ひとり映画日記2

映画・本・イギリス(アメブロ『ひとり映画日記』から引っ越し

対話、そしてゆさぶり 2024.12.15

 今年の渋谷ジェンダー映画祭のテーマは「対話」だった。今年で3回目になる映画祭。去年初めて行って、『サラリーマン』を観た。日本の過労を追ったドキュメンタリーで、気が滅入るような現実が映し出されていた.....。

渋谷ジェンダー映画祭ポスター

 今年は『ぼくたちの哲学教室』を観た。これもドキュメンタリーで、出てくる学校の校長先生はとっっても忙しそうだけれど、自分を押し殺してはおらず活き活きしているように見えた。

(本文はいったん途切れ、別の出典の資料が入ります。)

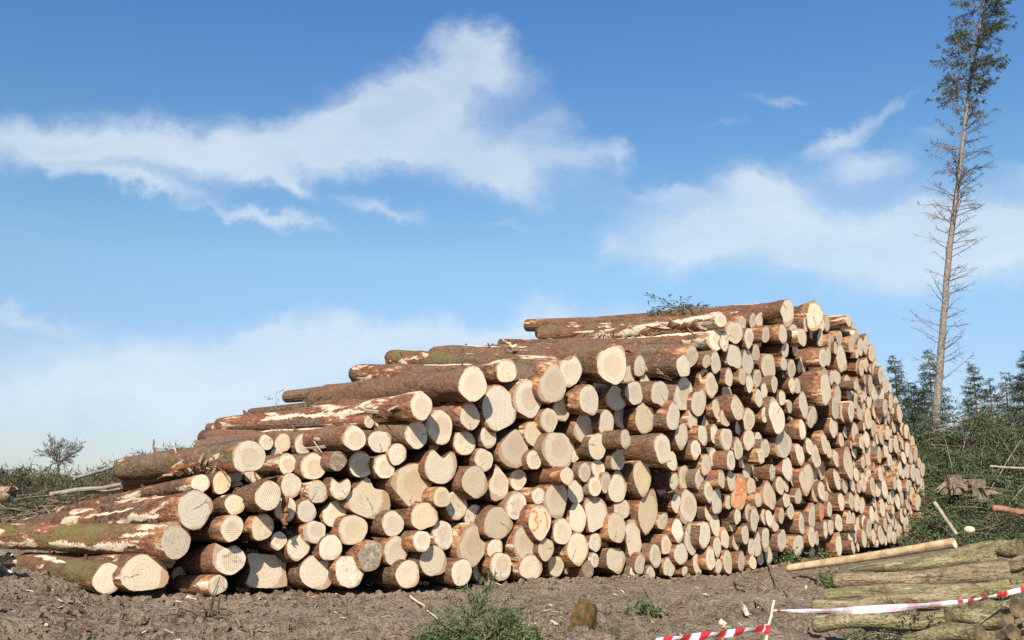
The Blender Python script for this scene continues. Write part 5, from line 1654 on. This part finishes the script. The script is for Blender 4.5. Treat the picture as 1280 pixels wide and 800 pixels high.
fb = t.noise(t.vec('MULTIPLY', uw, (4.5, 8.5, 1)), 1.0, 6, .6)
fib = t.noise(t.vec('ADD', t.vec('MULTIPLY', uw, (7, 30, 1)), (3.7, 1.3, 0)), 1.0, 5, .62)
fb2 = t.math('ADD', t.math('MULTIPLY', fb, .55), t.math('MULTIPLY', fib, .45))
den = t.math('SUBTRACT', t.math('MULTIPLY', t.math('MINIMUM', acc, 1.25), 1.1), t.math('MULTIPLY', t.math('SUBTRACT', 1.0, fb2), 1.15))
fac = t.step(den, -.46, 1.25, 0.0, .84)
fac = t.math('MULTIPLY', fac, t.step(t.noise(t.vec('MULTIPLY', uw, (3.2, 7, 1)), 1.0, 5, .6), .25, .62, .72, 1.0))
fac = t.math('MULTIPLY', fac, t.step(acc, .02, .45))
front = t.step(dy, .05, .2)
back = t.math('MULTIPLY', t.math('SUBTRACT', 1.0, front), t.step(t.noise(dirv, 2.2, 5, .6), .5, .75, 0, .6))
fac = t.math('ADD', t.math('MULTIPLY', fac, front), back)
ramp = t.n.new('ShaderNodeValToRGB')
er = ramp.color_ramp
er.elements[0].position = .06; er.elements[0].color = (.68, .72, .85, 1)
er.elements[1].position = .5; er.elements[1].color = (.53, .90, 1.25, 1)
for ps, cl in ((.13, (.77, .83, .93)), (.227, (.92, 1.06, 1.04)), (.34, (.70, .97, 1.12))):
    el = er.elements.new(ps); el.color = (*cl, 1)
t.put(ramp.inputs[0], dz)
skyc = t.vec('MULTIPLY', sky.outputs[0], ramp.outputs[0])
cloud = t.mix(fb, (5.3, 6.1, 6.9), (6.9, 7.4, 7.8))
CLOUD_NODE = cloud
t.put(bg.inputs['Color'], t.mix(fac, skyc, cloud))
bg.inputs['Strength'].default_value = 0.088

vs = scene.view_settings
vs.view_transform = 'Standard'; vs.look = 'None'; vs.gamma = 1.0; vs.use_curve_mapping = False
vs.exposure = 0.55
scene.render.engine = 'CYCLES'
scene.cycles.use_denoising = False
scene.cycles.max_bounces = 6
scene.cycles.diffuse_bounces = 3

 北アイルランドベルファストカトリックプロテスタントの対立が続き、自殺率やドラッグ依存症率の高さといった問題を抱えている。そこのあるホーリークロス男子小学校では、哲学の授業があり、生徒と校長先生はじめ教師たちが対話を重ね、学んでいく。自殺やドラッグで急に亡くなる生徒も多く、対立がより激しかった親世代の影響もあり暴力をやめられない生徒もいる。「対話」が大事とは言うけれど、「対話」はものすごく力のいることだ。相手の言うことを聴き、問いかけるというのはエネルギーを必要とする。

 

 この映画を観ていると、自分のここ最近の「対話」への態度を振り返らざるを得ない。例えば参加した読書会で、それは性差別ではないか?と感じる発言をした男性がいて、私は不愉快になった。読んでいるのがフェミニズムの本だったこともあり、これ読んでその感想が出てくるのか、と正直に言えばがっかりした。私の不機嫌さは顔に出ていたと思う。でも、あとになって、それは確かにその人が感じたことなのだから、どうしてそう思ったのか、人生でどんな経験があったのか聞いてみれば良かったと思った。この映画でも、親に「殴られたらやり返せ」と言われた生徒に対し、先生は「お父さんはどうしてそう思うのか聞くんだ」と諭す。私が関わった大人の何人かは、自分より弱い存在に質問されるのを嫌った(「口答え」だと思うらしい)ので、誰とでも対話が成立するかといえばそうでもなかった。そんな経験が積み重なって、自分から扉を閉めることが増えてしまっていた。

渋谷のビル街

 映画のあと哲学対話の時間があり、「やられたらやり返してもいいのか」をテーマに話をした。人の話をじっと聴き、簡単には結論づけられない問いに対し自分の感想を言うのは結構難しい。もどかしい。人に聞く前に、まず自分に聞かないと言葉が出てこない。あと、「いいことを言おう」と思わないで、素直に思ったままを言うことが意外とできない。

 手探りの対話が新鮮で、入り浸っていたツイッター(もうやめたけど)の対極にあることをしているように感じた。「それってあなたの感想ですよね?」と「論破」するカルチャーから、もっと豊かなものに変えていかないとどんどん先細りになっていくと思う。でも対話は時間がかかるものだから、早く、もっと早くの世界の中で埋もれてしまいそうになる。どうしたらいいのでしょうね?

対話をすると他者に揺さぶられ、時に居心地の悪い思いもする。腹が立つこともある。違う世界が見えて感動することもある。「他者」にはいつも圧倒される。